Outro recurso é o paralelismo: um ator diz uma coisa, a atriz diz a mesma coisa, sem que um saiba o que o outro estava dizendo. "Ah, eu queria que ele me ligasse agora", diz a mulher. "Ah, eu queria que ela me ligasse agora", diz o homem. Os dois pegam o telefone, o telefone está ocupado.
Fulano não sabe que beltrana estava ligando para ele, Beltrana não sabe que fulano estava fazendo o mesmo. Daí o telefone ocupado. Mas o espectador fica sabendo; sente-se espertinho sem maior esforço. Entendeu, apreciou a espertice do filme.
Não é surpresa, então, que todos esses personagens apareçam como espertos e bobos ao mesmo tempo. É a bobice e a esperteza de uma classe média emancipada de problemas econômicos, que trabalha pouco e daí tem tempo para essas coceirinhas conjugais.

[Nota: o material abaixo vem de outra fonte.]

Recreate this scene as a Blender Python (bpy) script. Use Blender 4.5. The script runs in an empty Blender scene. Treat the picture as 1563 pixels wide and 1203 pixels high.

Biólogos, arquitetos, decoradoras, antropólogas são a base social desse mundinho irônico de baixos teores com sutiã de lycra, de aeróbica com chopinho, de tesão com tédio, de traições com nhenhenhém, de liberô possessivo, de crises de verão.
Depois de separados, os dois bacaninhas de "Pequeno Dicionário Amoroso" confidenciam à câmera suas saudades dos bons tempos. Era gostoso, diz o carinha, ouvir o ronquinho da amada. Um pouco isso serve de advertência: vocês ainda terão saudades de Fernando Henrique. O filme do verão é o filme da era FHC.